A field telephone operated in an electrical circuit, the message only being transmitted when the current went from the sender to the receiver and back again. This required 2 cables between telephones. An alternate system had been developed to save the confusion that would be caused by having double the amount of cables being strung between positions. The second wire, instead of being connected between the two telephones was connected between the telephone and a steel peg or bayonet, which in turn was stuck into the damp earth, in this way the current would be carried by the earth from one telephone to the other.  

The catch was, the current did not travel directly from one bayonet to the other, but radiated in all directions. If one was to put another cable into the ground, a "searcher cable", it was possible to pick up these currents, usually to weak to be of any use. With a system of valves and special light bulbs the enemy had succeeded in increasing this current to a point where he could listen in on the telephone conversation of the German signalers. The Germans immediately tried to implement counter measures, including running an "earth wire" with a length of 4-500 meters behind their line. This did not seem to have any effect, so they were forced to do away with the earthing system and run double lines between telephones. It was soon discovered that only telephone lines in perfect condition were secure. Any slight damage to the isolating cover would mean the wire would give off current and this in turn would radiate to enemy listening posts.  

The German signalers did not take long in creating their own listening stations, named "Ahrendtstationen" after their founder. These rapidly surpassed the technology and efficiency of the enemy stations. Signalers would often sneak across no mans land and earth their searcher cables directly in front of the enemy positions, or alternately attach them to the enemy barbed wire, which acted as a superb conductor. The results were extremely satisfying to the German high command.

Above: The Iron Cross award document to a member of the Arendt Abteilung of the 3rd Army Headquarters.

It did not take long for the enemy to realize that the Germans now also had listening posts.

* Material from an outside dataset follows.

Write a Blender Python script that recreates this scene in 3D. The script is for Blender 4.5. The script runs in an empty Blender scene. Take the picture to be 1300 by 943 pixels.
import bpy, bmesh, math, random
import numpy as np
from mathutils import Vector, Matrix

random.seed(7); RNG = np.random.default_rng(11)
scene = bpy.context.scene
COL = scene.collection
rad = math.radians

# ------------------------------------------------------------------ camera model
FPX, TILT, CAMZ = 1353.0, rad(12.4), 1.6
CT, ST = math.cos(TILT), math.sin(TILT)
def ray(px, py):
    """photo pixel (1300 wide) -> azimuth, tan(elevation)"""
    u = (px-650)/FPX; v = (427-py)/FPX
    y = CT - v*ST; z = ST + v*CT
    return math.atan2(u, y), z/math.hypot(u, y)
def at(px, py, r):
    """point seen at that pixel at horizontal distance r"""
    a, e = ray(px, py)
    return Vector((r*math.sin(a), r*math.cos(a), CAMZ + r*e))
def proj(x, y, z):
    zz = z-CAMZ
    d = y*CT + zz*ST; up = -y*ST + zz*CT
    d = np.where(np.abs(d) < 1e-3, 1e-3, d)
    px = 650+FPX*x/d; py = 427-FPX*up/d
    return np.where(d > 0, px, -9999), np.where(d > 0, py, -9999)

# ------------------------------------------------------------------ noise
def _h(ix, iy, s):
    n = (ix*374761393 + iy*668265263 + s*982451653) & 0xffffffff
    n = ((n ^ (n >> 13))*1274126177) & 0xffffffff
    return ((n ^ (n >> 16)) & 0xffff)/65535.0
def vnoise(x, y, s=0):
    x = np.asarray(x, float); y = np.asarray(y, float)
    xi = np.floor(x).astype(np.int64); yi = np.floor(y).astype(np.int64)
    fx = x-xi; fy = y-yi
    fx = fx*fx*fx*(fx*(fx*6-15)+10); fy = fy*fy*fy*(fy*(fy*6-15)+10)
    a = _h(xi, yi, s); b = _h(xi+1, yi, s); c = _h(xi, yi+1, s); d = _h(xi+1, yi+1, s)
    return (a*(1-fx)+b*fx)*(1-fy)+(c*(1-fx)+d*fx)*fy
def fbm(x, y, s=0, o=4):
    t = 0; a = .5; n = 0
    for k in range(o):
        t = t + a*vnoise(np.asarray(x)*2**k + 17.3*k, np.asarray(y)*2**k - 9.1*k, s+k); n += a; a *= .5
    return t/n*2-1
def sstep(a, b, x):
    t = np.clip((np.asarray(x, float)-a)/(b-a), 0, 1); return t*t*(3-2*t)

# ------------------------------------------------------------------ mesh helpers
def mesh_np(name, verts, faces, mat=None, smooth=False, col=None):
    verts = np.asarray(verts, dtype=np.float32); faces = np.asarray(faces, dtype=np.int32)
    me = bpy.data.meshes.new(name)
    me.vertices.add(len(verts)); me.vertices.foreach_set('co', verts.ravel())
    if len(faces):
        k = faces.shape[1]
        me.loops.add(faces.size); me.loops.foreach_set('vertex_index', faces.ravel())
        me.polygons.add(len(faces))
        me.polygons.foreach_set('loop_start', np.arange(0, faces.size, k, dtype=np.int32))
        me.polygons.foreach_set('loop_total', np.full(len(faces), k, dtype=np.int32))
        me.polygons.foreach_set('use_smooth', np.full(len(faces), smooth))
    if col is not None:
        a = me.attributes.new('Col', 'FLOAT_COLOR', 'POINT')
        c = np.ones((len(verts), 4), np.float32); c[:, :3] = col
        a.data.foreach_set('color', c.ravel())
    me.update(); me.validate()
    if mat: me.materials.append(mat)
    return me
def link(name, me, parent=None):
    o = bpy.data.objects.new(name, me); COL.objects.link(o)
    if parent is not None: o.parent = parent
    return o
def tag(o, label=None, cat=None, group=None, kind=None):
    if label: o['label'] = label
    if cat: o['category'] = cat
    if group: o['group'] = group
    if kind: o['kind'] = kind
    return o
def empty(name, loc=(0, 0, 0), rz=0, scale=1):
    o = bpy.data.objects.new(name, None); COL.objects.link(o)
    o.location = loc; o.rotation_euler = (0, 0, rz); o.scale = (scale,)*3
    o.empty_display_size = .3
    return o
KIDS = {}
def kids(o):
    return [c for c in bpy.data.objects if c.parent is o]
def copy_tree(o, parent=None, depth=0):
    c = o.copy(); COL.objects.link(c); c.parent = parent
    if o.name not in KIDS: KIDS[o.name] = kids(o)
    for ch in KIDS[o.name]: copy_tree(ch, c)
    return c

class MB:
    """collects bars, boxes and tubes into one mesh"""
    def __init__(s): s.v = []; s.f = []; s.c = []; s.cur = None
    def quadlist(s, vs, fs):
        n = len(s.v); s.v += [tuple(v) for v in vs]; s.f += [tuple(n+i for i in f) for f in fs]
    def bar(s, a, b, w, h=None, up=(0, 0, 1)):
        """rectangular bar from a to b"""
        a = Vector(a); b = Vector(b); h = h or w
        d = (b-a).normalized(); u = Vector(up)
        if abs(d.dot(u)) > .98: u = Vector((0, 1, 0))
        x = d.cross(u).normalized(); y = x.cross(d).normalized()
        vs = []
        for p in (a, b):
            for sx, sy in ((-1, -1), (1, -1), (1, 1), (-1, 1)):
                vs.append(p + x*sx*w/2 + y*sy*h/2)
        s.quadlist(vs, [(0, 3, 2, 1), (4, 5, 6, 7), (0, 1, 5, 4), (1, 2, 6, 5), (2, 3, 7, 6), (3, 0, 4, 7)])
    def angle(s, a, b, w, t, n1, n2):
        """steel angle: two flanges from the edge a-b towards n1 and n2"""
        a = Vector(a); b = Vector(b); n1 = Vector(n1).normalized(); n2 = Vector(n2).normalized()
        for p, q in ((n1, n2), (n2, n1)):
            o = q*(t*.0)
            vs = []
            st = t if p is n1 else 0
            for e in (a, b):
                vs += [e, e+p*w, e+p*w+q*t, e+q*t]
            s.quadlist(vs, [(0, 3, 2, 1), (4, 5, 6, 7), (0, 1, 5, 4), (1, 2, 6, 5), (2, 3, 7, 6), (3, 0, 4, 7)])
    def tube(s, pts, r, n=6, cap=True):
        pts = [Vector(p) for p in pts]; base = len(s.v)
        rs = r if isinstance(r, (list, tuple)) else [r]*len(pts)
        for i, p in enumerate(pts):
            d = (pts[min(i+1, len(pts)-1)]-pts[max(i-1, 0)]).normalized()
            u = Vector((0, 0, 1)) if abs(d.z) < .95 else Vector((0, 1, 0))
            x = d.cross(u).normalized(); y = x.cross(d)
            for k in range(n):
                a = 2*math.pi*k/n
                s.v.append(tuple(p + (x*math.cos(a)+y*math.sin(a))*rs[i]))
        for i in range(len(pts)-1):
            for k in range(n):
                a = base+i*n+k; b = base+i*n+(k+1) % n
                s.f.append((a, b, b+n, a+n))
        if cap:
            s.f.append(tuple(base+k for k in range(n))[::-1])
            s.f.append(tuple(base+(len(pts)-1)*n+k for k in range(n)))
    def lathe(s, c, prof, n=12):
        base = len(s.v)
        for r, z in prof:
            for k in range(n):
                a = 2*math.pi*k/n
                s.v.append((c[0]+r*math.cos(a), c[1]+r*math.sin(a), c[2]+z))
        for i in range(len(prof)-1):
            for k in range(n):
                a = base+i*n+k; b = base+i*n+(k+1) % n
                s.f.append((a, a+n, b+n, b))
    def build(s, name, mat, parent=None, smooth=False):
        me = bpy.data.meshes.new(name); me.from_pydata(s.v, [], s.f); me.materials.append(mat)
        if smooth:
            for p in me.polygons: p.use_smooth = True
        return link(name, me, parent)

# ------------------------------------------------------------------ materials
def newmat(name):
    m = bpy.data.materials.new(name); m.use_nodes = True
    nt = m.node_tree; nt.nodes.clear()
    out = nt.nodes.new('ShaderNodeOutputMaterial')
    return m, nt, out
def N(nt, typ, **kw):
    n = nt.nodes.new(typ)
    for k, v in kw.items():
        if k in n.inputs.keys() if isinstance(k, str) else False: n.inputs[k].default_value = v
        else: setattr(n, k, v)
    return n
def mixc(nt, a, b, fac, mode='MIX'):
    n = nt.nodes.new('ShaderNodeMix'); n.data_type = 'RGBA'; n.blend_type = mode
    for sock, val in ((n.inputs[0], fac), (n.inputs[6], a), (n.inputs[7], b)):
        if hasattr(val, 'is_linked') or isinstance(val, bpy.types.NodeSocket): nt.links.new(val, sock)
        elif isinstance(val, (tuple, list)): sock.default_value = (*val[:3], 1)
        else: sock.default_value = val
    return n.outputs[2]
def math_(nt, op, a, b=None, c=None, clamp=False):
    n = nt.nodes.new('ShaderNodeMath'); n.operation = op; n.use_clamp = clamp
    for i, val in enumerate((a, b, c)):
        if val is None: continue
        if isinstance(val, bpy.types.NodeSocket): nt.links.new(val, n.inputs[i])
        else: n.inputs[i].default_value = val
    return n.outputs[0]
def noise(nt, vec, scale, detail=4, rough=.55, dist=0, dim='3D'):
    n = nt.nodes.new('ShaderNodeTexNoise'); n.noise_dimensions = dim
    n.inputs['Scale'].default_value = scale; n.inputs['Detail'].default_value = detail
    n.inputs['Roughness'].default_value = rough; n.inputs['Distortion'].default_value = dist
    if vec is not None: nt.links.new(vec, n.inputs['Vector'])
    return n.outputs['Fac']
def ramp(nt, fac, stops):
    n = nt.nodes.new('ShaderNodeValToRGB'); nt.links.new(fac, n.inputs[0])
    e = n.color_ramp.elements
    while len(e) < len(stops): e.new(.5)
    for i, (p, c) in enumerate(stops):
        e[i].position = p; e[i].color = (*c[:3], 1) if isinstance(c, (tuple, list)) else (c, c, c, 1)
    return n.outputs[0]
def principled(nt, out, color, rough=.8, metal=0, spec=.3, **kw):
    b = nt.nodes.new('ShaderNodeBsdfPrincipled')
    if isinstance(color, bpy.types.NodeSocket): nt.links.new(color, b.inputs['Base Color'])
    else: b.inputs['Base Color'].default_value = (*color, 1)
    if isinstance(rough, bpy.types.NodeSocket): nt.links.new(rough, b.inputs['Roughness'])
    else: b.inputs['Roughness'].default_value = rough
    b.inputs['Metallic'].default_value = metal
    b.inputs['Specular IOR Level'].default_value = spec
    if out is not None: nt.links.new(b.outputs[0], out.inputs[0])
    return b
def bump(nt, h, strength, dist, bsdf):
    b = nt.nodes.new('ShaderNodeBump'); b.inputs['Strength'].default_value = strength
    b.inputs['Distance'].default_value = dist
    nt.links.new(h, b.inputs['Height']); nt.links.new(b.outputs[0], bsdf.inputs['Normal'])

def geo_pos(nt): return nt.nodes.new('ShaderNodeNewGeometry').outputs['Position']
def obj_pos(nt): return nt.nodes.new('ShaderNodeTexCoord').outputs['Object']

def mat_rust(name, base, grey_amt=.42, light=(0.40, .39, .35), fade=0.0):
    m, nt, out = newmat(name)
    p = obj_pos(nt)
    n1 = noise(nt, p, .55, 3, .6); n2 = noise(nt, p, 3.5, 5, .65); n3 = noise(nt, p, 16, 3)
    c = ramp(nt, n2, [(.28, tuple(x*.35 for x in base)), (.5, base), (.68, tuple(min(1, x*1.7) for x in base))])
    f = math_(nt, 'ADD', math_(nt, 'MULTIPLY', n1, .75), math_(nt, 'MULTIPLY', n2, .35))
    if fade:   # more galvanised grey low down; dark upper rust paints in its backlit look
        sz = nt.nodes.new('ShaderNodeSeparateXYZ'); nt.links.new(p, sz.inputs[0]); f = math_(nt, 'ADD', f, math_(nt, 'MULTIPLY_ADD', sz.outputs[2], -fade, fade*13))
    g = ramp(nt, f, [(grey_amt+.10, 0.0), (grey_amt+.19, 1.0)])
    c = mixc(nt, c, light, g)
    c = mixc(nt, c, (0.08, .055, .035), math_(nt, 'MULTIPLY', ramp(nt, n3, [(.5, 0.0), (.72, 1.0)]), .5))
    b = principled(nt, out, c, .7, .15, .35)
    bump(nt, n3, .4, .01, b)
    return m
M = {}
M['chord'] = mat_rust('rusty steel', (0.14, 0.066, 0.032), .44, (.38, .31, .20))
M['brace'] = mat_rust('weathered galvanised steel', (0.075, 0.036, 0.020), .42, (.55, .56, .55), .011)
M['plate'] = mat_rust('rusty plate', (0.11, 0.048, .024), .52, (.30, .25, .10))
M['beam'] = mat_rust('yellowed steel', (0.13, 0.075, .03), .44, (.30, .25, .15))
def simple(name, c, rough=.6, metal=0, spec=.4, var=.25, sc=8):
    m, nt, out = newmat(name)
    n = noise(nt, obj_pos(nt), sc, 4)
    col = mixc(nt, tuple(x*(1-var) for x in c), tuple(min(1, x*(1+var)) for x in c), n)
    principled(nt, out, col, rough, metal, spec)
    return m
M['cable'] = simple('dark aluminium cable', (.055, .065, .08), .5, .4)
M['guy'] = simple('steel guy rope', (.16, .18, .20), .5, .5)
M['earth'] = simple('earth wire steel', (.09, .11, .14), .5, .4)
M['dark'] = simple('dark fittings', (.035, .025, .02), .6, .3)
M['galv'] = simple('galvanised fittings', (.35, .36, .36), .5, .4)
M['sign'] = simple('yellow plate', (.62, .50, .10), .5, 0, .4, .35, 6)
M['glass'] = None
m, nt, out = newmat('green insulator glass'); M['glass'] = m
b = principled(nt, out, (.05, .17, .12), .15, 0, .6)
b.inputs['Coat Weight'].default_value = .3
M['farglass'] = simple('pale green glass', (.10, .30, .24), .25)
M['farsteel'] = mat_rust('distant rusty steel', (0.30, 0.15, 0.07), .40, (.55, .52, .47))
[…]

The counter measures were limited, as on the German side, to implementing a double wire system. This could not prevent the enemy listening in, but did limit the amount of traffic he could listen to. Both sides imposed strict control on telephone conversations, including the content and frequency. Lines not of tactical necessity were removed and front line units were limited to only the bare minimum of calls, once again limited to those of tactical necessity.  

The Arendt-Stationen, in addition to their task of listening in on enemy conversations also listened for enemy tunnelers and miners as well as being responsible for listening in on German conversations. All conversations, both enemy and friendly, were recorded and sent to the rear to be controlled. This allowed the staff to sanction those who had breached the rules related to telephone security and access what information may have been intercepted by enemy listeners.